> EXERCISE DESCRIPTION: Pull out every line below that contains the word "parts".

> GIVEN INFORMATION:
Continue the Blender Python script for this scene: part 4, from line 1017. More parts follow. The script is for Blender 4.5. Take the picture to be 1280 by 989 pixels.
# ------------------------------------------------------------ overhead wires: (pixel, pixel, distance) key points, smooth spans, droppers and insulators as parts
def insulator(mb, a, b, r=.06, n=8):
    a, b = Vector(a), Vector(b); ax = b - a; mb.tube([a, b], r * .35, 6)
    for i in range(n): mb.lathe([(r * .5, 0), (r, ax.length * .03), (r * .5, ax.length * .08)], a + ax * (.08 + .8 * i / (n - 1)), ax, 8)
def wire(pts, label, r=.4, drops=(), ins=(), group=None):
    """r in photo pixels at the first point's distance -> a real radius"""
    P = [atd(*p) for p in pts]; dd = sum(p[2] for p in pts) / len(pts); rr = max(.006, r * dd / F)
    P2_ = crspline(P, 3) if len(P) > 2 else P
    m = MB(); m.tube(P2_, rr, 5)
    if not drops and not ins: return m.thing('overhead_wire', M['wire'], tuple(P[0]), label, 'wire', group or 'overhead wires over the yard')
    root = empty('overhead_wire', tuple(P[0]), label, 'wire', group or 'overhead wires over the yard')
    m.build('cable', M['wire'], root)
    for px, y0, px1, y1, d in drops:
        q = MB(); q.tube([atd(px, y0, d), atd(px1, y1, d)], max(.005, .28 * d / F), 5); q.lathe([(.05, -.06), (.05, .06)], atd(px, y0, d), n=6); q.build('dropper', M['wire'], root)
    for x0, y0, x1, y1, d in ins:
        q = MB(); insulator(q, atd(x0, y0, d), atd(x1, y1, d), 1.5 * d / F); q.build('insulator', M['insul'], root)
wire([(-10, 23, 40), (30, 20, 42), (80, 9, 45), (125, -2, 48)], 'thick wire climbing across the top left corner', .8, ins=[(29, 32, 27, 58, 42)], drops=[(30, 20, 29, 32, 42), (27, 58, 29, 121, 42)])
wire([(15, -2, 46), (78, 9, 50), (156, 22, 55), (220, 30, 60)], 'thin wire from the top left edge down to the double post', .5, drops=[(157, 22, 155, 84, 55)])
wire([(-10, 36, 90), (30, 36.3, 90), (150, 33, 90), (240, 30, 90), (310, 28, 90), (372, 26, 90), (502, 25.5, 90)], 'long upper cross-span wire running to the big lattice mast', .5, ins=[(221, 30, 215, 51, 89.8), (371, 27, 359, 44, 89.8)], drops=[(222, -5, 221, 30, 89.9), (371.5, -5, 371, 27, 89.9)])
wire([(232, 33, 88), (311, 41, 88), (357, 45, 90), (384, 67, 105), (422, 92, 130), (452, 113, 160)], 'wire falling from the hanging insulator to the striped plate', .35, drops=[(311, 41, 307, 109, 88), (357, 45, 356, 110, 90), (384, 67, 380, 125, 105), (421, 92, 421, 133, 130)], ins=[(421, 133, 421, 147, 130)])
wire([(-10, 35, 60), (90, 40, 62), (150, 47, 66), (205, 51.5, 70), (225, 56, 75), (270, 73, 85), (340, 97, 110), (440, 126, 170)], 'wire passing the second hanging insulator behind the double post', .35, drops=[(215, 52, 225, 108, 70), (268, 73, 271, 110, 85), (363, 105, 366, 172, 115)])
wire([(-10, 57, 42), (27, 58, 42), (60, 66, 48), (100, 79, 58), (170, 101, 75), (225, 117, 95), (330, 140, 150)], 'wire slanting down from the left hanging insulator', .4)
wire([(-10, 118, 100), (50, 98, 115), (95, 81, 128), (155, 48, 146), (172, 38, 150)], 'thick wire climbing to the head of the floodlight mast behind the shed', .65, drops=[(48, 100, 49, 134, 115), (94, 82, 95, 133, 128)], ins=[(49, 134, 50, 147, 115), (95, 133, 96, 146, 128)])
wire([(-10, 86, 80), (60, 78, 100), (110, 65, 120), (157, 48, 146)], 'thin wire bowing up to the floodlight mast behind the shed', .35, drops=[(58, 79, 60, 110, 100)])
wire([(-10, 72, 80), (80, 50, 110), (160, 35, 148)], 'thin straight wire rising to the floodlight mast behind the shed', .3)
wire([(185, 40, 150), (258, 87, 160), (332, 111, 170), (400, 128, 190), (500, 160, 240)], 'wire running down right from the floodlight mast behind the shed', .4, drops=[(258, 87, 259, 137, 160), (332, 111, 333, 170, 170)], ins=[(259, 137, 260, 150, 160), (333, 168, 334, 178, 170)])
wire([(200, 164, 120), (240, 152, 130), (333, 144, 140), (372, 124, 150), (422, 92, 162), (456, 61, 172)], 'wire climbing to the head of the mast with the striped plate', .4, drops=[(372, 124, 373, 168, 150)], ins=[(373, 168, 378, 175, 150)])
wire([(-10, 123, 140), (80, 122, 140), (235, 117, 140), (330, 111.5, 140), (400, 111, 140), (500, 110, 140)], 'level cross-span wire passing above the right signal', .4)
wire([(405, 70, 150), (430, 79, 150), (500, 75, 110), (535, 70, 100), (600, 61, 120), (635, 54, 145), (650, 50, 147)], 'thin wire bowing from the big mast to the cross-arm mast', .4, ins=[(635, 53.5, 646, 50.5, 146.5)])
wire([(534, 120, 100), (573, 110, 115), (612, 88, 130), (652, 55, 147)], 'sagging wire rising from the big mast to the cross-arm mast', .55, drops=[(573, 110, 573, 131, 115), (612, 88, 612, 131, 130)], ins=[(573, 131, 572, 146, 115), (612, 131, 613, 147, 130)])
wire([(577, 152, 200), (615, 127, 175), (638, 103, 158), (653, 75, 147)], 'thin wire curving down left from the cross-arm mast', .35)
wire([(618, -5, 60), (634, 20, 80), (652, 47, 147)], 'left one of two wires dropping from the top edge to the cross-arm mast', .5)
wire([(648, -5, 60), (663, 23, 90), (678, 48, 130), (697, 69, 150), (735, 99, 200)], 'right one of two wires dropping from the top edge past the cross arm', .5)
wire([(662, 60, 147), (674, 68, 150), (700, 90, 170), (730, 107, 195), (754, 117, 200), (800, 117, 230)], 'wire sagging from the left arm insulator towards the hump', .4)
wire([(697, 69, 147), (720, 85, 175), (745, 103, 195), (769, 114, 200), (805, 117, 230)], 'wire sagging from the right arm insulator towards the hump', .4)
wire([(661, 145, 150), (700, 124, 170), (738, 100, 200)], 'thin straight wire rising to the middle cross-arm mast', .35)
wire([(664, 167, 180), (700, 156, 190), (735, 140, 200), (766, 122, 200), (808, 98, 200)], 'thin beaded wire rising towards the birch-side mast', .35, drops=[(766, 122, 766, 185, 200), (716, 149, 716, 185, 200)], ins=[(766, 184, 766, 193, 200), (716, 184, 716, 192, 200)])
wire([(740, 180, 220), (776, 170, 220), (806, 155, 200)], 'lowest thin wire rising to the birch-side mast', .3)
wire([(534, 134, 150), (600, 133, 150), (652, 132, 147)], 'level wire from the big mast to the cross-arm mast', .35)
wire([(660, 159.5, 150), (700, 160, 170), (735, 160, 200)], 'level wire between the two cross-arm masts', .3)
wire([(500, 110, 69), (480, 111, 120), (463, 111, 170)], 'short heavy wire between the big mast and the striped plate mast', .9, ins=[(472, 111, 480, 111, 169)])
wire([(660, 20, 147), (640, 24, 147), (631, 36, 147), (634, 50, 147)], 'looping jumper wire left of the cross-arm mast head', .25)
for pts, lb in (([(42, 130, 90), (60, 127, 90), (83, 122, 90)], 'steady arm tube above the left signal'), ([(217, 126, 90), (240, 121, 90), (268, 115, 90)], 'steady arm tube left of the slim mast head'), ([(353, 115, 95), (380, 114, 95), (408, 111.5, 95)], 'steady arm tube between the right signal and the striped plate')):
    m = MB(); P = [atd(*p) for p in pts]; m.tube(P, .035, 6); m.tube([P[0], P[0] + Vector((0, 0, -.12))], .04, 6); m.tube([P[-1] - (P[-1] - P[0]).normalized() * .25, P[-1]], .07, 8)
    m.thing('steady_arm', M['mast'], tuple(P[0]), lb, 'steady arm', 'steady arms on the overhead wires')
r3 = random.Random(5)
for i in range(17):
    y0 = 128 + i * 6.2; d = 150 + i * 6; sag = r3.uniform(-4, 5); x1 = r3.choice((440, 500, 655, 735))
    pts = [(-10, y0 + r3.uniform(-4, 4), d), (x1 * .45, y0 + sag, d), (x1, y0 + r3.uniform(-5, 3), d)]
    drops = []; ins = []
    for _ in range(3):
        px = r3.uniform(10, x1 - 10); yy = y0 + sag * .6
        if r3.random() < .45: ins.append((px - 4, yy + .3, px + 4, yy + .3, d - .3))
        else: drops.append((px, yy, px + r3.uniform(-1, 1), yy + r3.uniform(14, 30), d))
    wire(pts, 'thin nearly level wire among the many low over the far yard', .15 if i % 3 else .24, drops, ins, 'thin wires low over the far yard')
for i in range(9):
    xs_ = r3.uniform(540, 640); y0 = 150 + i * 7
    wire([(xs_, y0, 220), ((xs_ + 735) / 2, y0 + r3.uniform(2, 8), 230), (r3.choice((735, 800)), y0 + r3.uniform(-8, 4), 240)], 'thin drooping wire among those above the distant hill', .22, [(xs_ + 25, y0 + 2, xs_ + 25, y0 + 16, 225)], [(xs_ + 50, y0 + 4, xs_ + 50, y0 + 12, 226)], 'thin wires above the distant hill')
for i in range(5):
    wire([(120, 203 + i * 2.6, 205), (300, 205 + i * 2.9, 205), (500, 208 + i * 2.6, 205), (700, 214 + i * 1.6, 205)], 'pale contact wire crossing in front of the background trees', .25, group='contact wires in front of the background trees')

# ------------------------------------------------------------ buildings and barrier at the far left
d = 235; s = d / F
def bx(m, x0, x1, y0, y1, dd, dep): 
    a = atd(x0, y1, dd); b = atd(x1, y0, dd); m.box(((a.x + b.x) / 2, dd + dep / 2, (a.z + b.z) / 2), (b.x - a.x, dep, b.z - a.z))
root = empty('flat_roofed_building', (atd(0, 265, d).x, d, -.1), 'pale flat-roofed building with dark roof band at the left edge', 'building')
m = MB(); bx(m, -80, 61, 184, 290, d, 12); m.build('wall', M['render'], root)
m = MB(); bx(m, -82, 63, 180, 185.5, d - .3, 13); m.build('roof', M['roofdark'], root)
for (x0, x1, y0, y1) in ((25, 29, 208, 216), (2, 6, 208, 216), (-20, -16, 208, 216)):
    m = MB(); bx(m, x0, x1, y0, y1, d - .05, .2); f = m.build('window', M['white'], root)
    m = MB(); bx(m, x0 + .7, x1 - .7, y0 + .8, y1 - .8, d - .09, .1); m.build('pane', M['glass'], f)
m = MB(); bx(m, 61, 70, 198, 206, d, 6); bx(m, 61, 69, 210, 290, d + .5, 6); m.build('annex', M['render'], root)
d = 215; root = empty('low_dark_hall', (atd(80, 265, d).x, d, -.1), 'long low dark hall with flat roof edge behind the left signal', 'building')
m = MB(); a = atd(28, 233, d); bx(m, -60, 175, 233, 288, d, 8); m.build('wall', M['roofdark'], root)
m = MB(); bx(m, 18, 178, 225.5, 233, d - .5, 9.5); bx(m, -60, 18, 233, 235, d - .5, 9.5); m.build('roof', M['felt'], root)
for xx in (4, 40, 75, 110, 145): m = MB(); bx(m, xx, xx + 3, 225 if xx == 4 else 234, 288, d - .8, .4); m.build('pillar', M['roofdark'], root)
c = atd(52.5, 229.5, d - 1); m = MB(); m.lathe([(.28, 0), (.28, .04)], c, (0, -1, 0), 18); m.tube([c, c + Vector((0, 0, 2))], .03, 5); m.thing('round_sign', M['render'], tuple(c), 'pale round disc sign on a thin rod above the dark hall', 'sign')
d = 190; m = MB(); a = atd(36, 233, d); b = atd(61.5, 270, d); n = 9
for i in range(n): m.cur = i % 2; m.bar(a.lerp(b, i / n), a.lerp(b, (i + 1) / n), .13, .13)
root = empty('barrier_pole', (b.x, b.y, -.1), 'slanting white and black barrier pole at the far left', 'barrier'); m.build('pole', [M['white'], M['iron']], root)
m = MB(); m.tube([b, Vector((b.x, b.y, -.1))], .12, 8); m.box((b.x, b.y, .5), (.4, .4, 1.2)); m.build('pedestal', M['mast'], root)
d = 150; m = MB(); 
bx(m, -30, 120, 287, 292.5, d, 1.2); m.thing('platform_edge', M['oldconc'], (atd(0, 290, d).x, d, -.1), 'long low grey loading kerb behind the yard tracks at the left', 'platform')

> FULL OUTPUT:
Continue the Blender Python script for this scene: part 4, from line 1017. More parts follow. The script is for Blender 4.5. Take the picture to be 1280 by 989 pixels.
# ------------------------------------------------------------ overhead wires: (pixel, pixel, distance) key points, smooth spans, droppers and insulators as parts